Monday, Jan. 12, 1953
The Troubled Air
On the air four days before Christmas, Playwright George S. Kaufman said: "Let's make this one program on which nobody sings Silent Night." Most of the estimated 18 million viewers of This Is Show Business (Sun. 7:30 p.m., CBS-TV) were used to Panelist Kaufman's curmudgeon voice and comments. Many even agreed with him. But some disagreed violently. The CBS switchboard lit up with more than 200 phone calls protesting Kaufman's "irreligious remark." Next morning several hundred more complaints hit CBS and Sponsor American Tobacco Co. Even though Show Business had but three weeks to run before the sponsor replaced it with a comedy show, Kaufman was publicly fired.
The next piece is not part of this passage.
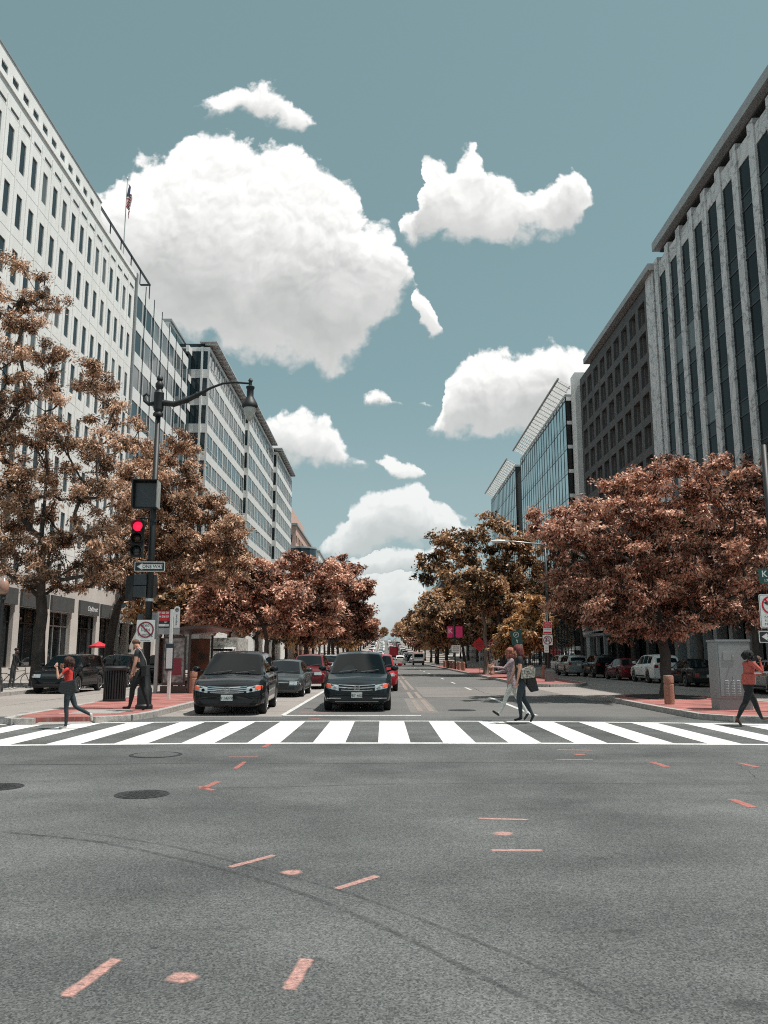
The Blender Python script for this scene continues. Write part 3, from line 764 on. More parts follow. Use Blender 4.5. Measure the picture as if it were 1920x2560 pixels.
# --- D: three stepped stone and glass blocks
def stepped_block(label, X, y0, y1, ztop, xprev):
    b = thing('stepped_block', label, 'building', (X, y0, rz(y0)), group='stepped stone and glass blocks on the left')
    L = y1 - y0; d = X - xprev
    nf = 11; fh = (ztop - 1.2) / nf
    mb = MB(); mb.box(-16, -0.3, 0.3, L, 0.1, ztop); mb.build('core', M_soffit, b)
    nc = 8; cw = L / nc
    rows = [(fh * k + 1.0 + 0.75, fh * k + 1.0 + fh - 0.28) for k in range(1, nf)]
    cols = [(cw * j + 0.14, cw * (j + 1) - 0.14) for j in range(nc)]
    mb = MB(); punched(mb, 0, 1, 0.0, L, 1.0, ztop, cols, rows, 0.22)
    mb.build('stone_frame', M_stoneD, b)
    mb = MB(); fr_cols = [(-d + 0.12, -0.22)]
    # end wall facing the crossing, one dark window per floor
    for i in range(len(rows)):
        z0, z1 = rows[i]
        zn = rows[i + 1][0] if i + 1 < len(rows) else ztop
        mb.box(-16, -0.222, 0.0, 0.28, z1, zn)
    mb.box(-16, -0.222, 0.0, 0.28, 0.1, rows[0][0])
    mb.build('end_wall', M_stoneD, b)
    ew = MB(); ew.box(-d - 2.0, -0.24, 0.16, 0.2, -(rows[0][1] - rows[0][0]) / 2, (rows[0][1] - rows[0][0]) / 2); em = ew.mesh('end_window', M_glassB)
    mm = MB(); mm.box(-0.02, 0.05, 0.06, 0.15, -(rows[0][1] - rows[0][0]) / 2, (rows[0][1] - rows[0][0]) / 2); mm = mm.mesh('mullion', M_darkmetal)
    wmesh = pane_mesh('window', cw - 0.28, rows[0][1] - rows[0][0], M_glassD)
    wmesh2 = pane_mesh('window', cw - 0.28, rows[0][1] - rows[0][0], M_blind2)
    fm = MB(); hh = rows[0][1] - rows[0][0]
    fm.box(0.0, 0.05, -0.04, 0.04, -hh / 2, hh / 2); fm.box(0.0, 0.04, -(cw - 0.28) / 2, -0.04, -hh / 2 + 0.55, -hh / 2 + 0.60); fm.box(0.0, 0.04, 0.04, (cw - 0.28) / 2, -hh / 2 + 0.55, -hh / 2 + 0.60)
    fm = fm.mesh('mullion', M_whitemetal)
    for (z0, z1) in rows:
        zc = (z0 + z1) / 2
        e = link('end_window', em, b, (0, 0, zc)); link('mullion', mm, e, (-0.5 if d < 1 else -1.45, 0, 0))
        for c in cols:
            w_ = link('window', wmesh if vr.random() > 0.3 else wmesh2, b, (-0.06, (c[0] + c[1]) / 2, zc))
            link('mullion', fm, w_, (0, 0, 0))
    if d > 1:
        mb = MB(); mb.box(-0.98, -0.74, -0.12, -0.003, 0.1, ztop); mb.build('pilaster', M_whitepanel, b)
    mb = MB()   # roof brim on outriggers
    mb.box(-1.2, 0.8, -0.2, L - 0.6, ztop + 0.55, ztop + 0.68)
    for j in range(14): mb.box(-0.6, 0.75, j * L / 14.0 + 0.2, j * L / 14.0 + 0.38, ztop + 0.30, ztop + 0.55)
    mb.build('roof_brim', M_brim, b)
    mb = MB(); mb.box(-14, -0.8, 0.4, L - 0.6, ztop, ztop + 0.55); mb.build('roof_setback', M_glassA, b)
    return b
stepped_block('stone and glass block with roof brim, nearest of the three stepped blocks on the left', -20.0, 90.6, 115.5, 36.6, -22.0)
stepped_block('stone and glass block with roof brim, middle of three stepped blocks on left', -19.4, 115.52, 141.8, 37.4, -20.0)
stepped_block('stone and glass block with roof brim, farthest of the three stepped blocks on the left', -18.7, 141.82, 165.0, 37.0, -19.4)

# --- right side
bR1 = thing('marble_office', 'office block with tall veined marble fins and dark glass, nearest on the right', 'building', (XR_B, 30, 0))
L1 = 69.3 - 30
mb = MB(); mb.box(0.55, 16, 0.1, L1, 0.16, 35.6); mb.build('core', M_soffit, bR1)
fy = [66.5 - 2.66 * k - 30 for k in range(0, 14)]
finm = MB()
finm.prism([(-0.16, -0.43), (-0.16, 0.43), (0.56, 0.47), (0.56, -0.47)], 5.2, 34.6 + 0.6)
finm.box(-0.66, -0.62, 0.42, 0.42, 5, 6) if False else None
finm = finm.mesh('marble_fin', M_marble)
fh = 3.27
pw = 2.66 - 0.90
gm1 = pane_mesh('window', pw, 2.2, M_glassS, -1)
gm2 = pane_mesh('window', pw, 2.2, M_blind, -1)
sp1 = pane_mesh('spandrel_pane', pw, 0.98, glass_wall('grey_spandrel_glass', (0.024, 0.030, 0.033), 0.05, 1.2, 0.004), -1)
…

Stunned, Kaufman tried to explain that he had not been "wittingly antireligious. I was merely speaking out against the use and overuse of this Christmas carol in connection with the sale of commercial products." He soon got impressive religious support: the Rev. Dr. Truman B. Douglass, chairman of the broadcasting and film department of the National Council of Churches, declared that Kaufman's remark was "more expressive of religious sensitiveness than of any spirit of derision." Furthermore, said Dr. Douglass, "the real sacrilege is the merciless repetition of Silent Night and similar Christmas hymns by crooners, hillbillies, dance bands and other musical barbarians." The New York Herald Tribune editorialized: "If a vocal few hundred from an audience that may reach into the millions can bar a performer, no one on the air will venture an opinion ... In such an atmosphere there can be neither philosophy nor wit, and truth itself soon becomes a victim."
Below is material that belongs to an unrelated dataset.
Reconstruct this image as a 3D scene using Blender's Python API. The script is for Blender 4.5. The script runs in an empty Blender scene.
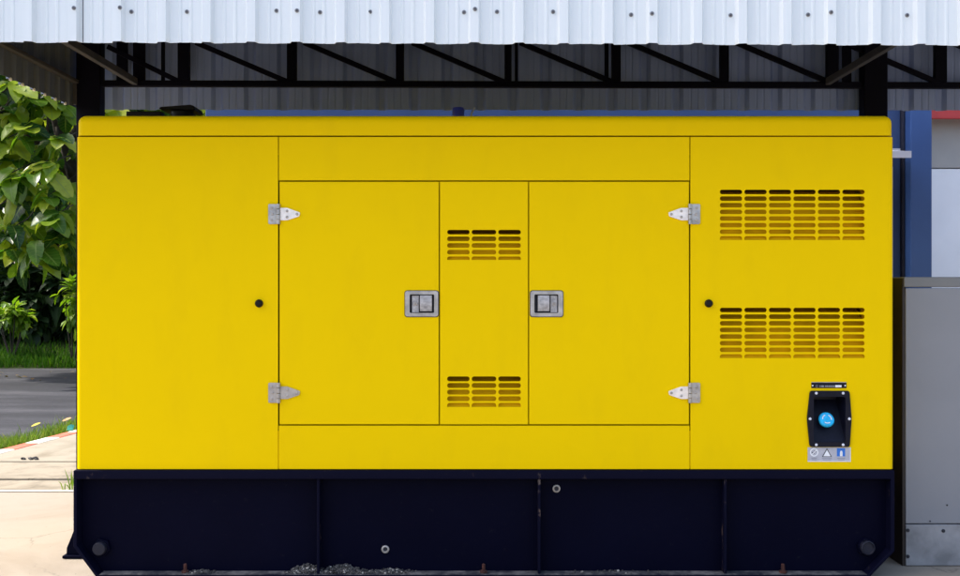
import bpy, bmesh, math, random
import numpy as np
from mathutils import Vector, Matrix
from mathutils.geometry import tessellate_polygon

R = math.radians
rnd = random.Random(7)
scene = bpy.context.scene
COL = scene.collection

# ------------------------------------------------------------------ scale
S = 0.00428          # metres for one photograph pixel on the generator's front plane (y = 0)
D = 4.6              # camera to front plane
H = 1.24             # eye height


def X(px, r=1.0): return (px - 480.0) * S * r
def Z(py, r=1.0): return H + (288.0 - py) * S * r
def Yd(r): return D * (r - 1.0)


# ------------------------------------------------------------------ materials
def new_mat(name):
    m = bpy.data.materials.new(name)
    m.use_nodes = True
    nt = m.node_tree
    return m, nt, nt.nodes['Principled BSDF'], nt.nodes, nt.links


def ramp(N, stops):
    r = N.new('ShaderNodeValToRGB')
    e = r.color_ramp.elements
    while len(e) < len(stops): e.new(0.5)
    for i, (p, c) in enumerate(stops):
        e[i].position = p
        e[i].color = (c[0], c[1], c[2], 1) if len(c) == 3 else c
    return r


def noise(N, L, scale, detail=5, rough=0.55, stretch=None, coord='Object', dist=0.0):
    tc = N.new('ShaderNodeTexCoord')
    n = N.new('ShaderNodeTexNoise')
    n.inputs['Scale'].default_value = scale
    n.inputs['Detail'].default_value = detail
    n.inputs['Roughness'].default_value = rough
    n.inputs['Distortion'].default_value = dist
    if stretch:
        mp = N.new('ShaderNodeMapping')
        mp.inputs['Scale'].default_value = stretch
        L.new(tc.outputs[coord], mp.inputs[0]); L.new(mp.outputs[0], n.inputs['Vector'])
    else:
        L.new(tc.outputs[coord], n.inputs['Vector'])
    return n


def mix(N, L, fac, a, b, mode='MIX'):
    m = N.new('ShaderNodeMix'); m.data_type = 'RGBA'; m.blend_type = mode
    for sock, v in ((m.inputs[0], fac), (m.inputs[6], a), (m.inputs[7], b)):
        if isinstance(v, bpy.types.NodeSocket): L.new(v, sock)
        elif isinstance(v, (int, float)): sock.default_value = v
        else: sock.default_value = (v[0], v[1], v[2], 1)
    return m.outputs[2]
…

CBS, searching for a substitute to take Kaufman's place, was turned down by Newsman John Daly ("I think Kaufman's dismissal was both unnecessary and absurd"), Comic Garry Moore ("Responsible people shouldn't give way to the small segment of the public who are all too anxious to hunt for things to condemn"), and Veteran Fred Allen, who snapped: "This thing is ridiculous. There are only two good wits on television, Groucho Marx and George S. Kaufman. With Kaufman gone, TV is half-witted." Finally, CBS found a substitute in Steve (Songs for Sale) Allen.
At week's end, after a series of top-level conferences, CBS executives, recovering from their panic, took a deep breath and announced a decision: George Kaufman will be banned from the panel only until the contract with American Tobacco Co. runs out this month. Then Show Business will return to the air at a new time (Sat. 9 p.m.), without a sponsor, but with George S. Kaufman back in his familiar place. Said Kaufman: "It constitutes some kind of vindication, I suppose."
In Los Angeles, another TV performer was charging a sponsor with excessive timidity. J. Carrol Naish, star of Life with Luigi, complained that Sponsor General Foods last week dropped the high-rated (39.7%) show largely because two scripts had offended 1) utility companies and 2) stockbrokers. One show had Luigi pitted against a power company that wanted to cut down a tree in his backyard; the other depicted Luigi as the troublesome owner of one share of stock in a big corporation. Snorted Naish, a Taft Republican: "The idea that I would countenance any subversive ideology on my show is ridiculous. I just don't understand it. After the stock-shares show, we got a letter of praise from the head of the stock exchange."